The abuse is if you are not allowed to choose an alternative. If the school attempted to censor what the kids do/see when not on the schools dime, for instance.
...or the fact that private ISP service is "illegal" in China.
Bob-
The Ludwig von Mises Institute. The reasoning individuals economics
Note that Electronic Frontiers Australia (EFA) is not the same as, or even associated with, the US's very own well-known Electronic Frontier Foundation (EFF)
And, sigh, my sig is so poignant these days :-(
Sig: What Happened To The Censorware Project (censorware.org)
I would think that requiring schools to censor content in order to receive funding pretty clearly infringes upon the first amendment rights of the site operators.
I have seen it argued that if the service is provided "free," you have no right to complain. However, the service is not free. Citizens and corporations pay taxes to the government and expect services in return. If the government provides one of those services at no charge, that doesn't make it free.
The real question, I think, is why these schemes aren't being challenged. I suspect the answer lies in one or more of the following:
Some people have a way with words, and some people, um, thingy.
When I finished high school in NSW, we had email addresses - but they all ended in hotmail.com We were actually graded on our ability to obtain a new hotmail account using an internet browser...
It's not a tiny network, and it's all publicly funded - wherever there can be a cent saved it will be, and stopping a few million children from all jumping online to check out the newest site-of-the-week from a school connection is one priority. The political motivations are obvious - no government is going to want to hear of children coming home to parents talking about the crap that can be found online - it is a school environment and isn't designed to accomodate checking out the newest recipes from manbeef.com. This doesn't mean everything "icky" is banned - having been a part of this banning process, it's rather moderate in practice.
Don't let the debate make you imagine this is the only method the department is focusing on to keep proper-use of school resources. More than anything else, schools have been urged to put in place their own systems for tracking the net use in their schools, and supervising their classes/resources properly.
I completed high school just over a year ago in Victoria, the other major Australian state.
This is nothing new in Victoria. New South Wales is just catching up.

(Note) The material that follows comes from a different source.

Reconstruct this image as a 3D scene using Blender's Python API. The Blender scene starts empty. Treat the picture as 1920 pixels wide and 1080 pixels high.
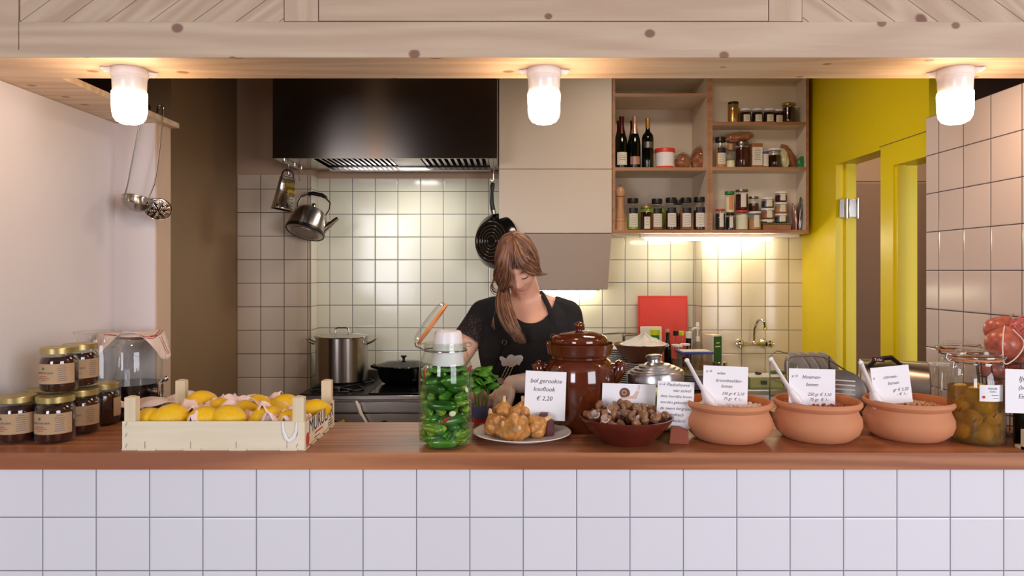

The IT teacher used to gloat about being "god" and how she could (and did) read any e-mail, and about the filters setup so anything with swearing would be blocked and redirected to her. High school age kids throw words like "shit" and "fuck" around like nothing, so this was a little unfair, especially considering it wasn't documented until a year later.
The web access was worse. They had this state-wide thing called EduCache. It was just a great big filter, allowing only officially checked websites in. It was at the school's discression to activate it; you can guess our school had it on. (I also won't mention how this made the web virtually useless for most students, and I spent half a year teaching people how to change their proxy settings to bypass it. But I digress.)
Students could submit sites to this cache. I requested many tech sites, from here at Slashdot, to Be Inc, to Enlightenment, just to name the ones I remember. I also tried to add The Sync, just for Geeks in Space. It was rejected. Probably something to do with JenniCam...
Look, these schools don't care about privacy. Eventually, they made students sign sheets saying they wouldn't do bad things. Bad things like look up porn or submit anything anonymously to the net. By this stage, I had 12 months left at the school, and refused to sign. Didn't use a school computer for a year (well, not with my own account at least...)
Oh, and before you think I was some rebel kid hacking the school network; I wasn't. I was one of 3 students that sat in on the IT committee meetings. They were all just too busy bickering about their different areas of education to do anything constructive.
Sorry, ranting. Probably bad grammar from the rush. I just don't seen this as a surprise.
(I'll leave the 'My IT teacher called a mouse a GUI' and the I got in trouble for opening a command prompt in NT, because I was "accessing DOS"' rants for another day.)
Cool... "porn filtering"...
This means that you will filter out all the boring news and weather reports and deliver me raw porn!... right?